> _THE EXERCISE_
Set down the listing below verbatim, but only from its first line through the line containing "-48.6), 10.0, .03)".

-- begin DATASET SECTION --

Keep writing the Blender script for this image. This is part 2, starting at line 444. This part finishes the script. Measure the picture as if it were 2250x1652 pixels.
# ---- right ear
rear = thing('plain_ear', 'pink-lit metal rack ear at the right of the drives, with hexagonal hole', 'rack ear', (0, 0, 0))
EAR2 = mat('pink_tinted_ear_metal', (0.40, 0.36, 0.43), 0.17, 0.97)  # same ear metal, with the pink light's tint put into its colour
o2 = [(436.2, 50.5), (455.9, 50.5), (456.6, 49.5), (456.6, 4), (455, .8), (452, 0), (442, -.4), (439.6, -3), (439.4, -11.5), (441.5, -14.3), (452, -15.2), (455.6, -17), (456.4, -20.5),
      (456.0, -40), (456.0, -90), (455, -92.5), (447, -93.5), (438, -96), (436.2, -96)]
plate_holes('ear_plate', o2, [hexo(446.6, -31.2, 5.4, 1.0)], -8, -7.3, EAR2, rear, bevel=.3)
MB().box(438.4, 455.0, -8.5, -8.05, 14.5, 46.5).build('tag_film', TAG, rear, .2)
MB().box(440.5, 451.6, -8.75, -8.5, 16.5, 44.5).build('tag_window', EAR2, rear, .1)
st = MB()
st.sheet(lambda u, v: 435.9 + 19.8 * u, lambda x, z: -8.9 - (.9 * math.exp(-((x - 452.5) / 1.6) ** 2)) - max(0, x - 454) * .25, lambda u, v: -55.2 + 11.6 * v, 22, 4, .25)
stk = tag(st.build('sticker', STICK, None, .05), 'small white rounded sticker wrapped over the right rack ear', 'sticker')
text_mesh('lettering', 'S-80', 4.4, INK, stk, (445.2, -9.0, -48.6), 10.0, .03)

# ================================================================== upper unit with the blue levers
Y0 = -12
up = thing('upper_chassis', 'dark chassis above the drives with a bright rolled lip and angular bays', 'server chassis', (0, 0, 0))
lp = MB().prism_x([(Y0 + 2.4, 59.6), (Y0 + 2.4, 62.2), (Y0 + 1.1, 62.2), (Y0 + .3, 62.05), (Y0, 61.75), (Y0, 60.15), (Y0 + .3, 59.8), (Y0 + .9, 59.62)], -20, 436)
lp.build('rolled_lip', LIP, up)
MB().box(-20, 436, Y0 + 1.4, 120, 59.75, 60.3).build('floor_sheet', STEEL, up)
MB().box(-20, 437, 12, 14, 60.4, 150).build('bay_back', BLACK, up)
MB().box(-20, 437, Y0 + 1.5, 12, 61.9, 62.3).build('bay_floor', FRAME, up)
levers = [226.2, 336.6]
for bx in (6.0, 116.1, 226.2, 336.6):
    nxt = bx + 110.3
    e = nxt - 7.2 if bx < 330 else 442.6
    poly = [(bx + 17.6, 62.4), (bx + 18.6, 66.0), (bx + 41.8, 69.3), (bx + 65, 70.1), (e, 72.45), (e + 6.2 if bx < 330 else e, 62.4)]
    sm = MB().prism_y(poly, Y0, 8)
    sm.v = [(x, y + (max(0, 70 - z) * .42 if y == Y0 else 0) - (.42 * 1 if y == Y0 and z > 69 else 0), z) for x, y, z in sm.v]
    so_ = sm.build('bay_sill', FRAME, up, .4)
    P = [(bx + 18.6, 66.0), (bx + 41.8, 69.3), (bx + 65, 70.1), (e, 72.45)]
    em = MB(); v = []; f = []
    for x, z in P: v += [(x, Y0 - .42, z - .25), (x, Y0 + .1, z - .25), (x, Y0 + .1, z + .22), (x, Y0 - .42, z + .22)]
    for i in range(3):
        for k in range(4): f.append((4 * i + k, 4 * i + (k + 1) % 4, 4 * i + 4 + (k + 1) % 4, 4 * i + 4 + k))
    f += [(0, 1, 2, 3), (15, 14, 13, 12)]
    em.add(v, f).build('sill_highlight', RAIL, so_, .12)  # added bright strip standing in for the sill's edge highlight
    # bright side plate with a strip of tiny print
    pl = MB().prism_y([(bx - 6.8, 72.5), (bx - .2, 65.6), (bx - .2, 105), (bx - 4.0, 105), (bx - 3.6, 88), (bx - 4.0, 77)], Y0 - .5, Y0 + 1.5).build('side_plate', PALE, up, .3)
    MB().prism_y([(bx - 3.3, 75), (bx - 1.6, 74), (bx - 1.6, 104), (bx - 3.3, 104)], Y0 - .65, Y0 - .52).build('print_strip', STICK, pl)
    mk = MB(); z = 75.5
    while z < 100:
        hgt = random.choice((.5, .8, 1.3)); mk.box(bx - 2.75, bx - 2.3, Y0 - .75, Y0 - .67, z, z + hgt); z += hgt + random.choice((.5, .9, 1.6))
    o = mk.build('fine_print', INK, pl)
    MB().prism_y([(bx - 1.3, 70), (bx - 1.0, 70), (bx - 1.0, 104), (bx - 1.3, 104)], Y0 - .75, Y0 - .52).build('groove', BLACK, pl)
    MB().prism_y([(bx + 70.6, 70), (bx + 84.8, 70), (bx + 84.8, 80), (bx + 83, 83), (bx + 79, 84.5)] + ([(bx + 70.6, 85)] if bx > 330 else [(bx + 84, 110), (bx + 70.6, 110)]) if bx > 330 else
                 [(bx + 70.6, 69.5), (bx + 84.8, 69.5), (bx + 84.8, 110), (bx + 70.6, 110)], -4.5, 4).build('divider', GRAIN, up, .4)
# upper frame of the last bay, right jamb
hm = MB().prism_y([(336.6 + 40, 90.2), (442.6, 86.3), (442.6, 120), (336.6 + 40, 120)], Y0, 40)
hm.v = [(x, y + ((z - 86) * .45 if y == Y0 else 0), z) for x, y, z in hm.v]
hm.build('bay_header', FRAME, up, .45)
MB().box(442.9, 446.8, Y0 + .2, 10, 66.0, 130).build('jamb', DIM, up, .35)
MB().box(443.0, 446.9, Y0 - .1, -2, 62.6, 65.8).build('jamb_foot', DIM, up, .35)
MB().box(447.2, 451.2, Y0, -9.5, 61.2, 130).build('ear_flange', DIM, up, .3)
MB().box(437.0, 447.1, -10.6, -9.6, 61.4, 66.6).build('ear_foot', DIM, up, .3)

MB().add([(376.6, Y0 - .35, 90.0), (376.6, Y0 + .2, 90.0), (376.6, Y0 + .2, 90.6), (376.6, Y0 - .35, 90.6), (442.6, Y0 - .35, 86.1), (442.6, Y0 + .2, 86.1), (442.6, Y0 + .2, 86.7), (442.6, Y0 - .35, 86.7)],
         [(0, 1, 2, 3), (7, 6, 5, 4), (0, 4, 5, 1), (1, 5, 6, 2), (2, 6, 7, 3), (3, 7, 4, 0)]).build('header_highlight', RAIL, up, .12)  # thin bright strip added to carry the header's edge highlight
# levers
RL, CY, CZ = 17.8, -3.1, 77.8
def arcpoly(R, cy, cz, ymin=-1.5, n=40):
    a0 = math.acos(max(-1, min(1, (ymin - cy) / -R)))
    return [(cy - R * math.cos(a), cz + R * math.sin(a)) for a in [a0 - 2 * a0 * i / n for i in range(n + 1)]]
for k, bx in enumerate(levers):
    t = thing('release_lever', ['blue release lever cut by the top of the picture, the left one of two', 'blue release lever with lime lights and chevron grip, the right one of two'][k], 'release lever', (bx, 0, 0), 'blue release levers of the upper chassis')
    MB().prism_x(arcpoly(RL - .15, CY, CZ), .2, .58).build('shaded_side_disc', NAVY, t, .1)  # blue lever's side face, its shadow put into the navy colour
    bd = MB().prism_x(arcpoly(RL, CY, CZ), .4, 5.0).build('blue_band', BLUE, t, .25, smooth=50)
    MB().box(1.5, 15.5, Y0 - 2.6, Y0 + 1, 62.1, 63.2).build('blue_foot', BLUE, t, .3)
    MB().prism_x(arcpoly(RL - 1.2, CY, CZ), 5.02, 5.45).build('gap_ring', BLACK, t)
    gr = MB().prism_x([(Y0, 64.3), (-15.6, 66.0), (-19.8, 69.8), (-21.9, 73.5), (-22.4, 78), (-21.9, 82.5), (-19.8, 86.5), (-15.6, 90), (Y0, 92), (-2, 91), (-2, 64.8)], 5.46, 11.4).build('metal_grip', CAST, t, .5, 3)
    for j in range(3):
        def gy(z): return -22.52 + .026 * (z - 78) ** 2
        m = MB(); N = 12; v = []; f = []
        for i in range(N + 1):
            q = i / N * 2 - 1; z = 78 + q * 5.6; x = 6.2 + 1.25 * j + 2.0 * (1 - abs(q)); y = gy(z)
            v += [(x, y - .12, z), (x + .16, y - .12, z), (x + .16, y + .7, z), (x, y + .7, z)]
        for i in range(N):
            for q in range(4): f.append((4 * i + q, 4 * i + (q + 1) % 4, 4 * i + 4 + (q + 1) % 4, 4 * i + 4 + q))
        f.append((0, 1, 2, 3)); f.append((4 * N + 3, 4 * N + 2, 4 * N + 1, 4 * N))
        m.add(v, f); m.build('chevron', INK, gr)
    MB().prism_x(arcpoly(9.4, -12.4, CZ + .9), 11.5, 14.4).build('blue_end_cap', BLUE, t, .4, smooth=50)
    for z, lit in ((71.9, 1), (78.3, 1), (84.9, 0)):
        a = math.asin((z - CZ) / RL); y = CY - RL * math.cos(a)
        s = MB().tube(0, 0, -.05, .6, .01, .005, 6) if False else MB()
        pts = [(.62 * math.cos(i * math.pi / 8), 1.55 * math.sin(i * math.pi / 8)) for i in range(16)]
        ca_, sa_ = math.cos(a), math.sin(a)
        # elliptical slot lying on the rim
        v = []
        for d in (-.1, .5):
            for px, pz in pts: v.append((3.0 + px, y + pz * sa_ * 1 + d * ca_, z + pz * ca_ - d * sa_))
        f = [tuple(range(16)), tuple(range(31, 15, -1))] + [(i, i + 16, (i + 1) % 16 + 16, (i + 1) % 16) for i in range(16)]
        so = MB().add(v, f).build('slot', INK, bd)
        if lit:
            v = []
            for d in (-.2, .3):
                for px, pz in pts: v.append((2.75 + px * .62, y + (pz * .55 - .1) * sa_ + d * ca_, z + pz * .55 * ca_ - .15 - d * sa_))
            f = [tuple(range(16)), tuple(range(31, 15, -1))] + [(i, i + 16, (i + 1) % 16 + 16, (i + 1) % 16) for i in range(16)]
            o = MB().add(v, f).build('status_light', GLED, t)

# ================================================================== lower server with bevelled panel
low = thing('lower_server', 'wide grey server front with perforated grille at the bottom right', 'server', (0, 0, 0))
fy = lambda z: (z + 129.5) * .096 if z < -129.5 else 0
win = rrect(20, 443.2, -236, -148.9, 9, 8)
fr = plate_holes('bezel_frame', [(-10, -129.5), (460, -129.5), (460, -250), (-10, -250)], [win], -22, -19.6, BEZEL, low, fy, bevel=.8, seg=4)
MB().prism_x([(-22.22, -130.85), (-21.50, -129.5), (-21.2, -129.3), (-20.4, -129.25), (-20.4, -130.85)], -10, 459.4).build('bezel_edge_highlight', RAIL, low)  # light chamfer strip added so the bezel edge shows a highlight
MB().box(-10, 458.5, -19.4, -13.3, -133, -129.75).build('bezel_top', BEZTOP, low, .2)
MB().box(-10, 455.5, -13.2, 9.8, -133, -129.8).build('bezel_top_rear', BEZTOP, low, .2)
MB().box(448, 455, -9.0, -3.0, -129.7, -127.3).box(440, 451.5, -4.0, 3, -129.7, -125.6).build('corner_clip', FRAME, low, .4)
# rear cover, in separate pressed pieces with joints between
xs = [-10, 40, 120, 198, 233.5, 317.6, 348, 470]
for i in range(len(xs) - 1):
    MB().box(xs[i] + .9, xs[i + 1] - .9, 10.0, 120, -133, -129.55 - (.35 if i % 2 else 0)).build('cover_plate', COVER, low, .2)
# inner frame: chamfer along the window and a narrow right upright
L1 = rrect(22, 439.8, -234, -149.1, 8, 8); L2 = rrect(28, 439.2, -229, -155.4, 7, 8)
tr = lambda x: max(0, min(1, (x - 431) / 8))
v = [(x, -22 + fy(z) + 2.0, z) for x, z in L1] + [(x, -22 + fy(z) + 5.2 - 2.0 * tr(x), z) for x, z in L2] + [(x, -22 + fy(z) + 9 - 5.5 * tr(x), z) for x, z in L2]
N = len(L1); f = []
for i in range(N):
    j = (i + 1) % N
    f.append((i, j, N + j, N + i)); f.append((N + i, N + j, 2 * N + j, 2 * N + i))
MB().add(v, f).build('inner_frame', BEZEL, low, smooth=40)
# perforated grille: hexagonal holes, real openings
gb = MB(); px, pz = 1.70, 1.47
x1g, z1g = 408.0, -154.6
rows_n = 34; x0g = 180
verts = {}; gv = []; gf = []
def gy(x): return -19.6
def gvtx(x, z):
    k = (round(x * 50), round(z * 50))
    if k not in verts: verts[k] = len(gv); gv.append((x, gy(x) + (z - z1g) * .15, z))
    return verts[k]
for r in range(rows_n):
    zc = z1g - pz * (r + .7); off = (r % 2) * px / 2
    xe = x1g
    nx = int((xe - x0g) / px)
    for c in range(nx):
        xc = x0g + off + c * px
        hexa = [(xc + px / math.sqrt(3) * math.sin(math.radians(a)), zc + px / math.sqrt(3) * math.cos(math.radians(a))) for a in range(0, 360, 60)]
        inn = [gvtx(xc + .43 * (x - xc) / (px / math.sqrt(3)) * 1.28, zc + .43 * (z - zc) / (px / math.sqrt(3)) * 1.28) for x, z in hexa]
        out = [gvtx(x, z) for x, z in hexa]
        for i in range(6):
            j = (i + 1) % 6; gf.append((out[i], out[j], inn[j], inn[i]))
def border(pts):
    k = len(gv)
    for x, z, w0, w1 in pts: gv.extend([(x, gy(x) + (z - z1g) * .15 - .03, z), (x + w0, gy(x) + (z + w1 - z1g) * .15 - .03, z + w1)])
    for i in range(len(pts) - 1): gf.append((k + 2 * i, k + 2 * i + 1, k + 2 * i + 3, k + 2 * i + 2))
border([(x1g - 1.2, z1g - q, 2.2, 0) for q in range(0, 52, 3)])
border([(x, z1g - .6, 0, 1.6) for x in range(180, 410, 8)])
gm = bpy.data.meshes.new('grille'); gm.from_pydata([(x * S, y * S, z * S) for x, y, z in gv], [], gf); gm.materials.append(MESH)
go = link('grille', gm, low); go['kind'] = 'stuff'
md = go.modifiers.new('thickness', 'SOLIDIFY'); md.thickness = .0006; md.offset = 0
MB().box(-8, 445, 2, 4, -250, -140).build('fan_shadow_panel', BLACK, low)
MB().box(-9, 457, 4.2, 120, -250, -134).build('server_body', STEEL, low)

-- end DATASET SECTION --

> _WRITTEN RESPONSE_
Keep writing the Blender script for this image. This is part 2, starting at line 444. This part finishes the script. Measure the picture as if it were 2250x1652 pixels.
# ---- right ear
rear = thing('plain_ear', 'pink-lit metal rack ear at the right of the drives, with hexagonal hole', 'rack ear', (0, 0, 0))
EAR2 = mat('pink_tinted_ear_metal', (0.40, 0.36, 0.43), 0.17, 0.97)  # same ear metal, with the pink light's tint put into its colour
o2 = [(436.2, 50.5), (455.9, 50.5), (456.6, 49.5), (456.6, 4), (455, .8), (452, 0), (442, -.4), (439.6, -3), (439.4, -11.5), (441.5, -14.3), (452, -15.2), (455.6, -17), (456.4, -20.5),
      (456.0, -40), (456.0, -90), (455, -92.5), (447, -93.5), (438, -96), (436.2, -96)]
plate_holes('ear_plate', o2, [hexo(446.6, -31.2, 5.4, 1.0)], -8, -7.3, EAR2, rear, bevel=.3)
MB().box(438.4, 455.0, -8.5, -8.05, 14.5, 46.5).build('tag_film', TAG, rear, .2)
MB().box(440.5, 451.6, -8.75, -8.5, 16.5, 44.5).build('tag_window', EAR2, rear, .1)
st = MB()
st.sheet(lambda u, v: 435.9 + 19.8 * u, lambda x, z: -8.9 - (.9 * math.exp(-((x - 452.5) / 1.6) ** 2)) - max(0, x - 454) * .25, lambda u, v: -55.2 + 11.6 * v, 22, 4, .25)
stk = tag(st.build('sticker', STICK, None, .05), 'small white rounded sticker wrapped over the right rack ear', 'sticker')
text_mesh('lettering', 'S-80', 4.4, INK, stk, (445.2, -9.0, -48.6), 10.0, .03)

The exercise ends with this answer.